“Gün geçtikçe krizi daha yakından hissettiğimiz AKP hükümetinde bu bunalım öğrencileri de vuruyor. Gelecek kaygısı ve mezun olduktan sonra 20-25 bin TL borç ile hayata başlamak bir kâbus olarak önümüze çıkıyor.”
Zafer Taşkın*
Ekonomik kriz sokaktan başlar
Kapitalizmin bunalımı olan kriz ilk önce işçi sınıfını vuruyor. Kriz sonucu ile işsizlik oranının arttığı Türkiye’de, yaşam standartları ve yoksulluk sınırı yükselirken bu krizden payını alan varoşlar bugünü kurtarma üzerine yaşamlarını kuruyor. Kuramayanlar ise bugünlerini sonlandırıyor. Geçtiğimiz günlerde Hatay’da ”çocuklarım aç, iş istiyorum” diye kendini yakan yurttaşımız, atanamadı diye intihar eden öğretmenlerimiz ve adını sayamadığımız hatta unutup gittiğimiz birçok işsiz yurttaşımız krizin karanlığını bizlere yansıtıyor.

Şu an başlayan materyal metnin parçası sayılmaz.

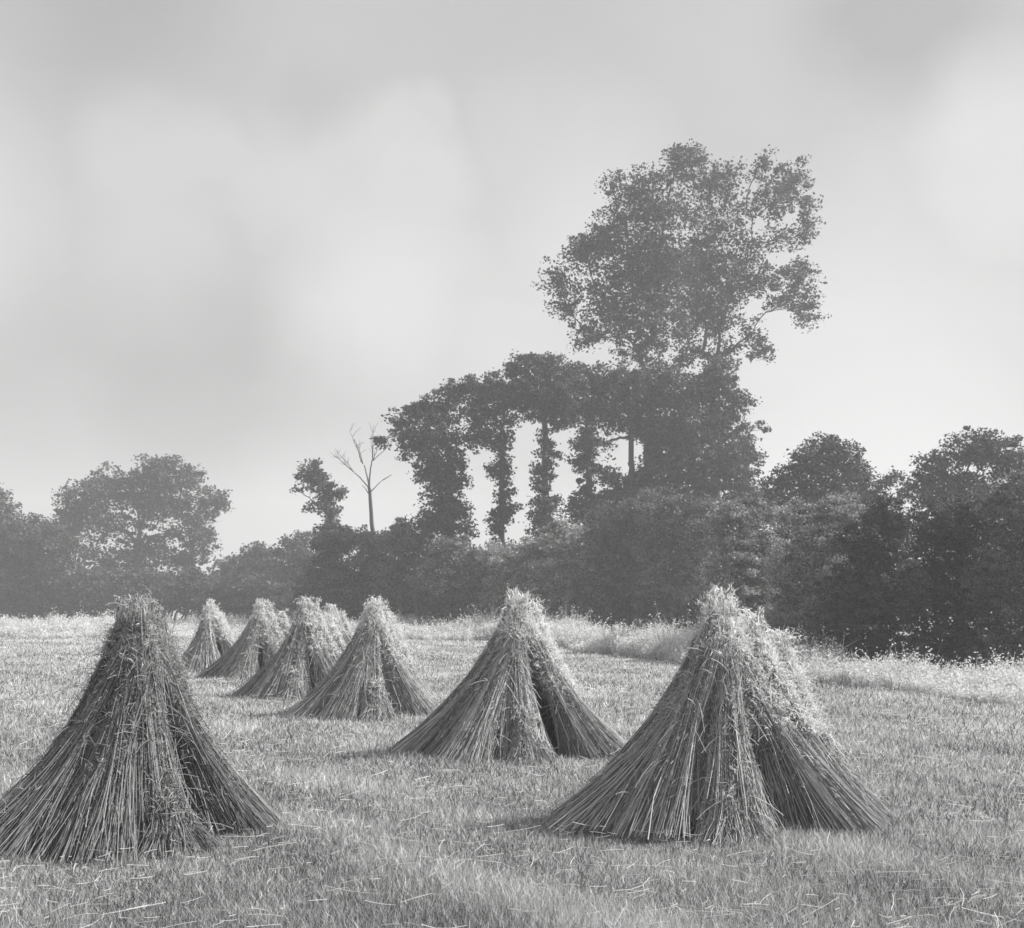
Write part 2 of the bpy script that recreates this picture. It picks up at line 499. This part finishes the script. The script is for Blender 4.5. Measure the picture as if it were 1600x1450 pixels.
def make_stook(px, base_py, label, sx=1.0, sz=1.0, rot=0.0, n=900, top_dx=0.0, mini=True, lay=LAY, jitter=.05, thick=.0024, dark=False):
    D = CAMH * F / (base_py - HOR) + .45
    X0 = (px - 800) / F * D
    st = empty('stook', (X0, D, 0))
    tag(st, label, 'stook', 'stooks of corn sheaves standing on the stubble field')
    st.rotation_euler = (0, 0, rot)
    for k, (f, h, H, rb, rb2, dr) in enumerate(lay):
        f = (f[0] * sx + rng.normal() * jitter, f[1] + rng.normal() * jitter)
        h = (h[0] + top_dx + rng.normal() * jitter * .4, h[1] + rng.normal() * jitter * .4)
        sheaf(st, None, f, h, H * sz * rng.uniform(.97, 1.03), rb * rng.uniform(.95, 1.1), rb2 * rng.uniform(.95, 1.1), n=n, thick=thick, droop=dr, dark=dark)
    if mini:     # small short bundle propped in front of the opening
        sheaf(st, None, (.04, -.72), (.02, -.40), .50 * sz, .16, .24, n=int(n * .5), rm=.09, rh=.04, headfrac=.12, thick=thick, dark=dark,
              label='short small sheaf propped in front of the opening')
    return st


make_stook(1120, 1303, 'large near stook on the right, pale ears spilling down its sunlit right side', sx=1.12, sz=.99, rot=R(-4), n=1500, lay=LAY_WIDE)
make_stook(806, 1190, 'tall pointed stook in the middle with a dark gap left of its right sheaf', sx=1.14, sz=1.0, rot=R(8), n=1300, thick=.0028)
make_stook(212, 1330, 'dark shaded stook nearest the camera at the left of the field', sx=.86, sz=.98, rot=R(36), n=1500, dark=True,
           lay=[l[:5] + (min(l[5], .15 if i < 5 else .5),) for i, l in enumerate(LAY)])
make_stook(580, 1122, 'steep blunt topped stook just left of the middle pointed one', sx=.92, sz=1.0, rot=R(14), n=1000, thick=.0032)
make_stook(474, 1092, 'slender stook with a bright slanting row of ears, left of the blunt topped stook', sx=.98, sz=.98, rot=R(-8), n=900, thick=.0036)
make_stook(396, 1062, 'rounded stook with a bushy pale head, right one of the overlapping far pair', sx=1.05, sz=.98, rot=R(-12), n=800, thick=.0042, top_dx=.1)
make_stook(332, 1052, 'slim far stook overlapped by the rounded bushy headed one', sx=.8, sz=.96, rot=R(20), n=700, thick=.0046, top_dx=-.1, mini=False)
make_stook(512, 1022, 'smallest far stook, mostly hidden between the slender and the blunt topped stooks', sx=.75, sz=.9, rot=R(-10), n=600, thick=.0052, mini=False)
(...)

Gün geçtikce krizi daha yakından hissettiğimiz AKP hükümetinde bu bunalım öğrencileri de vuruyor. Gelecek kaygısı ve mezun olduktan sonra 20-25 bin TL borç ile hayata başlamak bir kabus olarak önümüze çıkıyor.
Futbol takımlarını ve şirketleri kurtarmak ile meşgul olan iktidar, “KYK borçları silinsin” isyanlarına kulak vermiyor,vermek istemiyor dahası ödenemeyen borç faize biniyor. Umut futbol takımlarında değil gençliktedir!
Öğrenciler aldıkları çok düşük KYK burs/kredileri ile yaşamlarını sürdürmeye itiliyorlar. Aldıkları KYK burs/kredinin yarısından fazlası KYK yurtlarında barınma ücretlerine gidiyor (o da çıkarsa) geriye kalan para ile 1 ay boyunca geçinmeleri bekleniyor. Ekstra gelir kazanmak için işe girdiklerinde sağlıksız, güvencesiz, sömürüyü iliklerine kadar yaşadıkları uzun mesaiye düşük ücret alıyorlar ve bunu da sigortasız bir şekilde devam ettirmek zorunda kalıyorlar. Sigortalı bir işte çalışıyorsanız eğer KYK burs/yurt imkanlarınıza son veriliyor yani ya KYK’yı seçip çok düşük bir gelir ile yaşamınızı sürdürmeye çalışacaksınız ya da ekstra iş hayatını seçip KYK’dan bir tokat yiyeceksiniz.
Kriz kampüse kadar girdi.
Art arda gelen yemekhane zamları, ulaşım zamları, kitaplara gelen zamlar öğrencileri bir umutsuzluk bunalımına sürüklüyor. Aile bireylerinden ayrı bir hayat süren üniversiteli gençler öğrenimlerini yarıda bırakıp kendi şehirlerine dönüyorlar. Türkiye’de geçmiş yıllara göre öğrenimi bırakma yüzdeleri artıyor.
Milli Eğitim Bakanlığı’nın verdiği verilere göre son 5 yılda 1 milyon 115 bin 530 öğrenci kayıt yaptırdığı üniversitelerinden kaydını ya sildirdi ya da dondurdu.
Resmi verilere göre, 2013-2014 eğitim öğretim döneminde 135 bin öğrenci üniversite öğrenimini yarıda bırakırken, bu sayı 2014-2015 döneminde 161 bine, 2015-2016’da 197 bine, 2016-2017 döneminde de 212 bine çıktı.
Geçtiğimiz günlerde geçim sıkıntısı ve işsizlik nedenleriyle kendi yaşamına son veren Sibel Ünli, üniversitelerdeki krizin en büyük göstergesidir. Devletin sahip çıkmadığı üniversiteli gençler geçim sıkıntısından yaşamlarına son veriyorlar ve bu durum iktidarı rahatsız etmiyor. Bir şeyleri değiştirmek gibi bir niyetleri yok!
Peki dönüp soruyoruz o zaman; gençlik olmazsa ne yapabilirsiniz?